Bhutto’s comments reflect a broader concern among India’s neighbours and global observers: that Modi’s aggressive nationalism and authoritarian tendencies are not merely domestic matters but pose wider geopolitical risks. For critics, India under Modi is not just a challenge to secularism at home—but to peace in the region.
Modi’s Regime: A Cult
Modi’s political persona is not just the product of careful PR: it’s an extension of the RSS ideal of masculine Hindu strength. He projects authority, austerity and an almost extremist perspective to the nation of India. The media portrayal of Modi often borders on mythmaking: he is portrayed as incorruptible, tireless and above criticism.

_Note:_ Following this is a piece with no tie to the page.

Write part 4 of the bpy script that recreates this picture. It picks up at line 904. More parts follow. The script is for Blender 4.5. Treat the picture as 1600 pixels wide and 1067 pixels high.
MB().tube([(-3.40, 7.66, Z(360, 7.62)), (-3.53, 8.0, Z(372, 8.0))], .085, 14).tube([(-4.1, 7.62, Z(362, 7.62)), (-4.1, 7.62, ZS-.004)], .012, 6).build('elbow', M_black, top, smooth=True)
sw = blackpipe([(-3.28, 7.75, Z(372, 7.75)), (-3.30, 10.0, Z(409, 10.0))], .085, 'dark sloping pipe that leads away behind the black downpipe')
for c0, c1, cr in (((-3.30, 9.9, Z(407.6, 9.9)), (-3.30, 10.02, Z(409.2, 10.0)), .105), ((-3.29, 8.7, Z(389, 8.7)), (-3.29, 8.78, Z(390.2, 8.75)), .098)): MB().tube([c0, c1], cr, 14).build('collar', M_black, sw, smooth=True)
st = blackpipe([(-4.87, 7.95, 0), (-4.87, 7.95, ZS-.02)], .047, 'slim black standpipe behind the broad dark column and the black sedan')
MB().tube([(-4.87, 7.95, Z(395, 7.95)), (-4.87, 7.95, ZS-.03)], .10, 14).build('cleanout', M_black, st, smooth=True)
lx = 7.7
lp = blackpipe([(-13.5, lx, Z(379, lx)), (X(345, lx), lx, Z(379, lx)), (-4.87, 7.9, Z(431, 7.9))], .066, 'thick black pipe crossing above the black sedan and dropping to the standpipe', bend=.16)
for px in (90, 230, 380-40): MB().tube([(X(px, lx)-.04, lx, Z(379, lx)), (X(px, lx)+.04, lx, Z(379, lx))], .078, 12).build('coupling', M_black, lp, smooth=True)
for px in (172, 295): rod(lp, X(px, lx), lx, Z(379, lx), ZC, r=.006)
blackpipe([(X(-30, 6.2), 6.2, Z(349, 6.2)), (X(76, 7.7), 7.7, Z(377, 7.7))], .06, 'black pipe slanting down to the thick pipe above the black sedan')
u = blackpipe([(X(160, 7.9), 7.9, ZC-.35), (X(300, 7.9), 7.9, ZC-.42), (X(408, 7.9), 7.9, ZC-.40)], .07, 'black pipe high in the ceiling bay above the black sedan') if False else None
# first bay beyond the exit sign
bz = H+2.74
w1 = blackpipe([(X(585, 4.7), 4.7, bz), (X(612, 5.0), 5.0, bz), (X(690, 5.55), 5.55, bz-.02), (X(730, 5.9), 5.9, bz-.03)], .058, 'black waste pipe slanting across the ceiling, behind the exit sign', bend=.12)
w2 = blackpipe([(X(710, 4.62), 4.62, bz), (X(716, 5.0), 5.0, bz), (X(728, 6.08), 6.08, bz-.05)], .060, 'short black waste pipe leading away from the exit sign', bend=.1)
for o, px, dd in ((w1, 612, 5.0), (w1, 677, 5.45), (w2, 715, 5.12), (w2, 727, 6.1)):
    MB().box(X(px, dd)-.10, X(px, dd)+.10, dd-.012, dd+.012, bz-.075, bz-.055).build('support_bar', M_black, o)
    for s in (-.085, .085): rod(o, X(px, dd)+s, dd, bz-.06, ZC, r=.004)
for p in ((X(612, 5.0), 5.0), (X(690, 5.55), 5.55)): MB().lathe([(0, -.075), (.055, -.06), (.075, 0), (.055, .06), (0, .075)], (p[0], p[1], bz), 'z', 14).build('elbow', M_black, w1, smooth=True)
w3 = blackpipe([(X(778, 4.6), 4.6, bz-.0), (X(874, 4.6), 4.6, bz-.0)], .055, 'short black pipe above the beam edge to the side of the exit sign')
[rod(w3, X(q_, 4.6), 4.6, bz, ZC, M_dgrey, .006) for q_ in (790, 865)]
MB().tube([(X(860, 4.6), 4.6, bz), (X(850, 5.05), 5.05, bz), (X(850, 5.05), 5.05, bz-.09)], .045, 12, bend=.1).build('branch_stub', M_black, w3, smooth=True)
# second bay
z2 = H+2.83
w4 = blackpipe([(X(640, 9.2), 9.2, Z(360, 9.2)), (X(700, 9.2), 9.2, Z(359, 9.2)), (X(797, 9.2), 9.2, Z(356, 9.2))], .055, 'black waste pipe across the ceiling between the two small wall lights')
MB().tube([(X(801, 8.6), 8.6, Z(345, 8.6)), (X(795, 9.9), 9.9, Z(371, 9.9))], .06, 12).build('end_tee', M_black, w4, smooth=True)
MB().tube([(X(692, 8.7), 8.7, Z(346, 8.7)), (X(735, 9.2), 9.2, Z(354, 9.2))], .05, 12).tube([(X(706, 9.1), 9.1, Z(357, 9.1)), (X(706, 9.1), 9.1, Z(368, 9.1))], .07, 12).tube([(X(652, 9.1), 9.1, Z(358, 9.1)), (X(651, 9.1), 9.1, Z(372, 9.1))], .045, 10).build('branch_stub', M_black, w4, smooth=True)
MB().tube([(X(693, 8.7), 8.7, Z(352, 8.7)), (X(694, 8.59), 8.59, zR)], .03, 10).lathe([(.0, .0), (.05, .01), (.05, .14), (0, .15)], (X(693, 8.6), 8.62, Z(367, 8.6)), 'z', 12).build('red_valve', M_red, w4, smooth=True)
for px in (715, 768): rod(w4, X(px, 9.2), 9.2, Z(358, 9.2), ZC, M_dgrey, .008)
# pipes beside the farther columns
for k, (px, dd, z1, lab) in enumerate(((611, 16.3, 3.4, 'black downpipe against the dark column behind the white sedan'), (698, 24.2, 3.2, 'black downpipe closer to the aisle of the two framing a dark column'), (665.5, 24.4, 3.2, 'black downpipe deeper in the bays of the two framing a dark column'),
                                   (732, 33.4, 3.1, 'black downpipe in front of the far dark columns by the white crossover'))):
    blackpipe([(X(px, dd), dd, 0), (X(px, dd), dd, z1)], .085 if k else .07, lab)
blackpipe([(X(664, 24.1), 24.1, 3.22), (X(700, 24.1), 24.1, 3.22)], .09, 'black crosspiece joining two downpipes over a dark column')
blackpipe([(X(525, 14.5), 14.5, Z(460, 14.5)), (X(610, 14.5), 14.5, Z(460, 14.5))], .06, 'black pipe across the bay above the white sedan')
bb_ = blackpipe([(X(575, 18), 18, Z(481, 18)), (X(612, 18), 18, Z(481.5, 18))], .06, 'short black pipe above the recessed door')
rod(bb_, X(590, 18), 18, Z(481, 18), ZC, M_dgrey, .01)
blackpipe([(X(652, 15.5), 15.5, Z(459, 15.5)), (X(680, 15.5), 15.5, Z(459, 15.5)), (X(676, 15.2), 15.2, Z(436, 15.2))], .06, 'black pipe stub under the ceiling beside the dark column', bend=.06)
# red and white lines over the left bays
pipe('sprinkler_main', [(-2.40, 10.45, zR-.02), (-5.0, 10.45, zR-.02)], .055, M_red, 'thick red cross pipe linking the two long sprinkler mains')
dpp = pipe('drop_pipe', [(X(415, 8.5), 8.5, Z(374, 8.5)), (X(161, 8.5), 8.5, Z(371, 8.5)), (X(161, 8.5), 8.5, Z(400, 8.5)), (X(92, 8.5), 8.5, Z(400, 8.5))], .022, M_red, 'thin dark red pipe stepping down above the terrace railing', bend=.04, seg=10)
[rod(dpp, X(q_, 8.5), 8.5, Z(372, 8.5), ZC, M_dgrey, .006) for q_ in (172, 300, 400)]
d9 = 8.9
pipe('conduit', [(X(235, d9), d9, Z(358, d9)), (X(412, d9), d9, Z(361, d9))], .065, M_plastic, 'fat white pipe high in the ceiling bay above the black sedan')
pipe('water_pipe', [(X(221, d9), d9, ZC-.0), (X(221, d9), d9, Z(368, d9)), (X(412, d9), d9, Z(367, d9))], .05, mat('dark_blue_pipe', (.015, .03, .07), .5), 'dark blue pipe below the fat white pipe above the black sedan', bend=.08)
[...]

This deification serves a purpose. It is a model strikingly familiar to authoritarian regimes — strongman politics cloaked in democratic legitimacy.
India’s Secular Soul on the Brink
Narendra Modi’s RSS-backed rule represents a fundamental reimagining of India. It is not the secular, pluralistic nation envisioned by the framers of the Constitution, but as a Hindu-first policy where minorities exist by sufferance, not by right. The consequences are already visible especially amid the current India-Pak war situation. Extremist nationalism is boasted to an extent where the Indian masses no longer think that killing an innocent three year old is a war crime.
However, they must also remember that history, unlike politics, is less forgiving. And the world will remember. The nation of Pakistan will remember. And as said by our foreign minister, we will not kneel.